UEFA is being cheated by NOS

2008-06-17

The Dutch like it cheap. We do not like rules. That’s just the way we are. The people at NOS are no different. They have a contract with UEFA (or so they say) which requires them to broadcast the games of the European Championship only in DRM format.
NOS is using this as an excuse to pendel Microsoft malware.

Well, guess what? They also broadcast it without DRM. The stream is a proprietary protocol, but it is not encrypted. You can even play it under Linux.
We call this ‘van twee walletjes eten’ (eating from two dykes) or ‘pappen en nathouden’.

Finding this out is not easy. You have to look in the code of the broadcasting webpage. But it’s possible. UEFA, you have been cheated. Red card for the Dutch, I guess.

For everybody else: happy viewing!

Some of these streams work from Dutch soil when games are being broadcast:
Stream 1
Stream 2
Stream 3

I wonder if Plasterk knows he has been propagating the lies of NOS to the Dutch parliament.

You can congratulate the NOS here.
Or tell the minister here.

Comments

Hardly hurting pirates

Ack! Or even better, AAAAAAAAAAAAAAAAAAAAACCKK!!

Anyone who seriously wants to pirate the streams can do it easily. They lock us down AND ACCOMPLISH NOTHING! THEY AREN'T DOING ANYTHING AGAINST PIRATES AT ALL!

Silverlight's not the problem

Silverlight is merely a wrapper for the WMV streams. Silverlight (XAML and a subset of the CLI) is a lot more open than flash, and there is no open standard that accomplishes the same thing. One of the advantages of XAML, being plaintext is that I found out in 2 minutes what the URLs of the streams were, and that I could play it fine on my linux machine. It took me half an hour to figure out you can only request the stream if you also requested the Silverlight XAML file in the last couple of minutes, and if the UEFA is happy with that level of DRM I can't really blame the NOS.

I think the NOS and maybe Plasterk as well know they're lying about the DRM, they want to keep UEFA happy, but at the same time they know it would be very hard to implement the DRM without problems on the consumer side.

The moment is not yet here for Plasterk to speak out against DRM, I'm afraid things will get worse before they get better.
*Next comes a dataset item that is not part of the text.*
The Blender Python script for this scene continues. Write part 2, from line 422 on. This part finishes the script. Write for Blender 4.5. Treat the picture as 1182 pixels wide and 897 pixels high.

The public doesn't understand, the media companies can pretend not to understand, and most importantly: the technology that effectively breaks DRM is not yet ready and distributed enough. DRM is technologically impossible, but it can go a long way if it's hard enough for people to work around it. And since 95% of the dutch people are still using a standard ("vanilla") Windows OS, it's pretty hard for people to work around the DRM. It's very hard for proprietary programs to allow users to circumvent DRM, so the good stuff has to come from us FLOSS people.

P2P real time video, screen and audio grabbers for DRM-protected movies, extremely easy to use and safe P2P networks, faster internet connections (upload), if those things are there things will get better, the impossibility of DRM will became clear to a much larger group of people, and then we can outlaw DRM.

Tips please

Since today the nondrm stream is not useable anymore. It stopped working during the first half of Sweden against Russia. Before that it worked the whole week.

Can you put up tips on how you got the stream working?

how to get the stream working

The http://ek2008.nos.nl/live/ page loads another page in an iframe, with some random keys for "security". The URL for this page is something like http://ek2008.crossmediaventures.com/1wedstrijd/default.asp?value=digits&hash=foo&crypt=bar&digest=blah.

If you look at the source of this frame, on line 6 a javascript file is loaded, again with the keys, this URL looks like this: http://ek2008.crossmediaventures.com/1wedstrijd/js/Default_html.js.asp?value=digits&hash=foo&crypt=bar&digest=blah

This javascript file document.write()s a link to the silverlight (XAML) configuration file, again with the keys:
Page.xaml.asp?value=digits&hash=foo&crypt=bar&digest=blah

In this file is a link to the playlist file, but you already found that one.

The trick with the stream is that if you request the stream within a couple of minutes since you last requested the Page.xaml.asp file, you get a nice DRM-free video. If there was no request (and maybe there is also a match for the keys in the URL) for the xaml file from your IP, they do something to your stream that makes it garbage.

The playlist URLs do not contain any codes, so it should be enough to just request the whole silverlight page, your browser doesn't know how to interpret the XAML, but that's fine, if you simply downloaded the file the streams get unlocked.

howto

The stream only works if there has been a request to the Page.xaml.asp file, possibly also checking some keys (hashes) encoded in the URL.

The oage has an iframe, which loads a javascript file, which loads a XAML file, which contains the URL to the asx playlists.

The mms streams in the playlist are "protected" because they give a garbage stream unless there has been a request to the page.xaml file in the last couple of minutes. So, if the stream stops working, just refresh the page, that should make the browser request the xaml file again, and then the stream works again.